* [Written exercise]:
Retype all of the data. Every line must match exactly.

* [Information shown]:

○ ○ ○ ○ ○ ○ ○

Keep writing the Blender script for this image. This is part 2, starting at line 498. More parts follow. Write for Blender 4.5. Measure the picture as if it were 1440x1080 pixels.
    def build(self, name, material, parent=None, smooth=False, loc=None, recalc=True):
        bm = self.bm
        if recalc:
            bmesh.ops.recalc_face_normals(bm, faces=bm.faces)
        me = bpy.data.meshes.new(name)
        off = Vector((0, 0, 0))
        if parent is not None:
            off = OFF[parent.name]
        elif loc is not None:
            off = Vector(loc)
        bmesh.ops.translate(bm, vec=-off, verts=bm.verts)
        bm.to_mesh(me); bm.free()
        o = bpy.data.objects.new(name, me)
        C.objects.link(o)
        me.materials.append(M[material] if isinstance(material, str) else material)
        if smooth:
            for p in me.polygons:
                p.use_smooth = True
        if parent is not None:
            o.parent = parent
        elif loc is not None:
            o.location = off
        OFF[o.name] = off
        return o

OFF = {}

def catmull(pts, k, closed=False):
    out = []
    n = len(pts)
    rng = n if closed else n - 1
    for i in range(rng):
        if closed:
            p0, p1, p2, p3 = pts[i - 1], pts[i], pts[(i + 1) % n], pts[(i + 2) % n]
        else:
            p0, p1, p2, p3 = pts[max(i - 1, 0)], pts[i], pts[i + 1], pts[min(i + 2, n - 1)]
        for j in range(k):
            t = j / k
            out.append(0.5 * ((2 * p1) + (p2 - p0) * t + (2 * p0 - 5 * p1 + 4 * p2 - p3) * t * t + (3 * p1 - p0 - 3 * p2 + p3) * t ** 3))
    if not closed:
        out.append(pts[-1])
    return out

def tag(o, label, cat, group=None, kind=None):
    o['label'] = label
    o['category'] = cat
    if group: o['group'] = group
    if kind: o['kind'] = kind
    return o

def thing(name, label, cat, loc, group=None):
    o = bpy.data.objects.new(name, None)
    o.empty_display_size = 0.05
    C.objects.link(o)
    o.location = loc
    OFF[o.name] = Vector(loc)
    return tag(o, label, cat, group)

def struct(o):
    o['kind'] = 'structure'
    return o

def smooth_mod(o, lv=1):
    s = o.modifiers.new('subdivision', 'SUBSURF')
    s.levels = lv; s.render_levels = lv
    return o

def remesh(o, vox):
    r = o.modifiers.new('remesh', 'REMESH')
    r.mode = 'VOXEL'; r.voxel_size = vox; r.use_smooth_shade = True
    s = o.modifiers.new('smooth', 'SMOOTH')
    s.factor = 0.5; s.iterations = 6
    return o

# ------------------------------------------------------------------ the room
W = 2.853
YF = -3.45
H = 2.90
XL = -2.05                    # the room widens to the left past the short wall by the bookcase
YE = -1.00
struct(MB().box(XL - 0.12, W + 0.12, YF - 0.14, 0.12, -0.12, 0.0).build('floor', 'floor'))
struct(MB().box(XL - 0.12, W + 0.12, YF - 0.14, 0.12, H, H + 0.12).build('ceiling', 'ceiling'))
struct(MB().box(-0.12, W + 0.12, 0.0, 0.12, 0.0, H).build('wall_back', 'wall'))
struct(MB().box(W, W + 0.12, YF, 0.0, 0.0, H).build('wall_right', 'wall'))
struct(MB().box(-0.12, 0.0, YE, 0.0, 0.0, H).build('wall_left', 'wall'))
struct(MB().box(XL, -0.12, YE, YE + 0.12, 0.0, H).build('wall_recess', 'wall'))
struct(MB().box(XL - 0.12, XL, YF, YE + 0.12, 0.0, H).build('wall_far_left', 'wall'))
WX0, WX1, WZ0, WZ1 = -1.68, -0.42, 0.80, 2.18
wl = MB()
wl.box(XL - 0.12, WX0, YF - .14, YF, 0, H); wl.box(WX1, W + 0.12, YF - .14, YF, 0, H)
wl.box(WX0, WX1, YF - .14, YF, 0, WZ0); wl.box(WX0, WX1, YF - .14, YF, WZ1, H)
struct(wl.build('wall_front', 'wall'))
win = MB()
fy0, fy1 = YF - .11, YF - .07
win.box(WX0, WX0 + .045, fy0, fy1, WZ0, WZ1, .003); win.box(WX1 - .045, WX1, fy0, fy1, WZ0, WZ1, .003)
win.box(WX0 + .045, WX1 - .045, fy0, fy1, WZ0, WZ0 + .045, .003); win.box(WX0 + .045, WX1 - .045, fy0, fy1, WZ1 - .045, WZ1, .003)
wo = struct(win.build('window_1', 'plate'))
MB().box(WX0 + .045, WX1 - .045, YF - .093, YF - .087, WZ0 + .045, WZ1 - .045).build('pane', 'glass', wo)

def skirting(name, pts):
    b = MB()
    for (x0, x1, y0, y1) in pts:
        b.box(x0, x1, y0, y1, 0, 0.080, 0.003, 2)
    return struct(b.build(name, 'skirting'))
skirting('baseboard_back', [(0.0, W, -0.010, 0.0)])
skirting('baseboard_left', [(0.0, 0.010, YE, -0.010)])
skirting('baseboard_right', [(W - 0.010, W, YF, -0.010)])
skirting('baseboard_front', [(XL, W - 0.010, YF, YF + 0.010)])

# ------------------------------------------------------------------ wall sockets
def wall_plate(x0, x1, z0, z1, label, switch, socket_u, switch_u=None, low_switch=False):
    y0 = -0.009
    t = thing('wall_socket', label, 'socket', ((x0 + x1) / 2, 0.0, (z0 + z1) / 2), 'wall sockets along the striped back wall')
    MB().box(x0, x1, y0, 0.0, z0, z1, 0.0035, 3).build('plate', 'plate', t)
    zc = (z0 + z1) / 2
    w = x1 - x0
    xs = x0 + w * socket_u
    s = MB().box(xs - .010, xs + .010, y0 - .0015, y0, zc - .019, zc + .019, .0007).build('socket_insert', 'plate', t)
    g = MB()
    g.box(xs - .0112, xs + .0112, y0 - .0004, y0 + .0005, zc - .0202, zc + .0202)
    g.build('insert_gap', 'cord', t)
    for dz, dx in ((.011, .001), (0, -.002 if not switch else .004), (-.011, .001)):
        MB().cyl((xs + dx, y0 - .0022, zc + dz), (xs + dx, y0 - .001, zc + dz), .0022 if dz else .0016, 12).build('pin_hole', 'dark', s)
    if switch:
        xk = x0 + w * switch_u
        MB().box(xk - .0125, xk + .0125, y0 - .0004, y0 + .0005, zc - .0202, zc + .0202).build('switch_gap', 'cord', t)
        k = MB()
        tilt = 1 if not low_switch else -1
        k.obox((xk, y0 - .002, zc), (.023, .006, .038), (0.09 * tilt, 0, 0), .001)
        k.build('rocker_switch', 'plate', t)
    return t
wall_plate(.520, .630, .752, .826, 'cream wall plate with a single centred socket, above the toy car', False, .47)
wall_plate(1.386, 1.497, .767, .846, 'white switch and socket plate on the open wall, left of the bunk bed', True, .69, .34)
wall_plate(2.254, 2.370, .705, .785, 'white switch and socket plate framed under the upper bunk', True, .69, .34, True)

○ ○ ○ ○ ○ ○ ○

* [The result]:
Keep writing the Blender script for this image. This is part 2, starting at line 498. More parts follow. Write for Blender 4.5. Measure the picture as if it were 1440x1080 pixels.
    def build(self, name, material, parent=None, smooth=False, loc=None, recalc=True):
        bm = self.bm
        if recalc:
            bmesh.ops.recalc_face_normals(bm, faces=bm.faces)
        me = bpy.data.meshes.new(name)
        off = Vector((0, 0, 0))
        if parent is not None:
            off = OFF[parent.name]
        elif loc is not None:
            off = Vector(loc)
        bmesh.ops.translate(bm, vec=-off, verts=bm.verts)
        bm.to_mesh(me); bm.free()
        o = bpy.data.objects.new(name, me)
        C.objects.link(o)
        me.materials.append(M[material] if isinstance(material, str) else material)
        if smooth:
            for p in me.polygons:
                p.use_smooth = True
        if parent is not None:
            o.parent = parent
        elif loc is not None:
            o.location = off
        OFF[o.name] = off
        return o

OFF = {}

def catmull(pts, k, closed=False):
    out = []
    n = len(pts)
    rng = n if closed else n - 1
    for i in range(rng):
        if closed:
            p0, p1, p2, p3 = pts[i - 1], pts[i], pts[(i + 1) % n], pts[(i + 2) % n]
        else:
            p0, p1, p2, p3 = pts[max(i - 1, 0)], pts[i], pts[i + 1], pts[min(i + 2, n - 1)]
        for j in range(k):
            t = j / k
            out.append(0.5 * ((2 * p1) + (p2 - p0) * t + (2 * p0 - 5 * p1 + 4 * p2 - p3) * t * t + (3 * p1 - p0 - 3 * p2 + p3) * t ** 3))
    if not closed:
        out.append(pts[-1])
    return out

def tag(o, label, cat, group=None, kind=None):
    o['label'] = label
    o['category'] = cat
    if group: o['group'] = group
    if kind: o['kind'] = kind
    return o

def thing(name, label, cat, loc, group=None):
    o = bpy.data.objects.new(name, None)
    o.empty_display_size = 0.05
    C.objects.link(o)
    o.location = loc
    OFF[o.name] = Vector(loc)
    return tag(o, label, cat, group)

def struct(o):
    o['kind'] = 'structure'
    return o

def smooth_mod(o, lv=1):
    s = o.modifiers.new('subdivision', 'SUBSURF')
    s.levels = lv; s.render_levels = lv
    return o

def remesh(o, vox):
    r = o.modifiers.new('remesh', 'REMESH')
    r.mode = 'VOXEL'; r.voxel_size = vox; r.use_smooth_shade = True
    s = o.modifiers.new('smooth', 'SMOOTH')
    s.factor = 0.5; s.iterations = 6
    return o

# ------------------------------------------------------------------ the room
W = 2.853
YF = -3.45
H = 2.90
XL = -2.05                    # the room widens to the left past the short wall by the bookcase
YE = -1.00
struct(MB().box(XL - 0.12, W + 0.12, YF - 0.14, 0.12, -0.12, 0.0).build('floor', 'floor'))
struct(MB().box(XL - 0.12, W + 0.12, YF - 0.14, 0.12, H, H + 0.12).build('ceiling', 'ceiling'))
struct(MB().box(-0.12, W + 0.12, 0.0, 0.12, 0.0, H).build('wall_back', 'wall'))
struct(MB().box(W, W + 0.12, YF, 0.0, 0.0, H).build('wall_right', 'wall'))
struct(MB().box(-0.12, 0.0, YE, 0.0, 0.0, H).build('wall_left', 'wall'))
struct(MB().box(XL, -0.12, YE, YE + 0.12, 0.0, H).build('wall_recess', 'wall'))
struct(MB().box(XL - 0.12, XL, YF, YE + 0.12, 0.0, H).build('wall_far_left', 'wall'))
WX0, WX1, WZ0, WZ1 = -1.68, -0.42, 0.80, 2.18
wl = MB()
wl.box(XL - 0.12, WX0, YF - .14, YF, 0, H); wl.box(WX1, W + 0.12, YF - .14, YF, 0, H)
wl.box(WX0, WX1, YF - .14, YF, 0, WZ0); wl.box(WX0, WX1, YF - .14, YF, WZ1, H)
struct(wl.build('wall_front', 'wall'))
win = MB()
fy0, fy1 = YF - .11, YF - .07
win.box(WX0, WX0 + .045, fy0, fy1, WZ0, WZ1, .003); win.box(WX1 - .045, WX1, fy0, fy1, WZ0, WZ1, .003)
win.box(WX0 + .045, WX1 - .045, fy0, fy1, WZ0, WZ0 + .045, .003); win.box(WX0 + .045, WX1 - .045, fy0, fy1, WZ1 - .045, WZ1, .003)
wo = struct(win.build('window_1', 'plate'))
MB().box(WX0 + .045, WX1 - .045, YF - .093, YF - .087, WZ0 + .045, WZ1 - .045).build('pane', 'glass', wo)

def skirting(name, pts):
    b = MB()
    for (x0, x1, y0, y1) in pts:
        b.box(x0, x1, y0, y1, 0, 0.080, 0.003, 2)
    return struct(b.build(name, 'skirting'))
skirting('baseboard_back', [(0.0, W, -0.010, 0.0)])
skirting('baseboard_left', [(0.0, 0.010, YE, -0.010)])
skirting('baseboard_right', [(W - 0.010, W, YF, -0.010)])
skirting('baseboard_front', [(XL, W - 0.010, YF, YF + 0.010)])

# ------------------------------------------------------------------ wall sockets
def wall_plate(x0, x1, z0, z1, label, switch, socket_u, switch_u=None, low_switch=False):
    y0 = -0.009
    t = thing('wall_socket', label, 'socket', ((x0 + x1) / 2, 0.0, (z0 + z1) / 2), 'wall sockets along the striped back wall')
    MB().box(x0, x1, y0, 0.0, z0, z1, 0.0035, 3).build('plate', 'plate', t)
    zc = (z0 + z1) / 2
    w = x1 - x0
    xs = x0 + w * socket_u
    s = MB().box(xs - .010, xs + .010, y0 - .0015, y0, zc - .019, zc + .019, .0007).build('socket_insert', 'plate', t)
    g = MB()
    g.box(xs - .0112, xs + .0112, y0 - .0004, y0 + .0005, zc - .0202, zc + .0202)
    g.build('insert_gap', 'cord', t)
    for dz, dx in ((.011, .001), (0, -.002 if not switch else .004), (-.011, .001)):
        MB().cyl((xs + dx, y0 - .0022, zc + dz), (xs + dx, y0 - .001, zc + dz), .0022 if dz else .0016, 12).build('pin_hole', 'dark', s)
    if switch:
        xk = x0 + w * switch_u
        MB().box(xk - .0125, xk + .0125, y0 - .0004, y0 + .0005, zc - .0202, zc + .0202).build('switch_gap', 'cord', t)
        k = MB()
        tilt = 1 if not low_switch else -1
        k.obox((xk, y0 - .002, zc), (.023, .006, .038), (0.09 * tilt, 0, 0), .001)
        k.build('rocker_switch', 'plate', t)
    return t
wall_plate(.520, .630, .752, .826, 'cream wall plate with a single centred socket, above the toy car', False, .47)
wall_plate(1.386, 1.497, .767, .846, 'white switch and socket plate on the open wall, left of the bunk bed', True, .69, .34)
wall_plate(2.254, 2.370, .705, .785, 'white switch and socket plate framed under the upper bunk', True, .69, .34, True)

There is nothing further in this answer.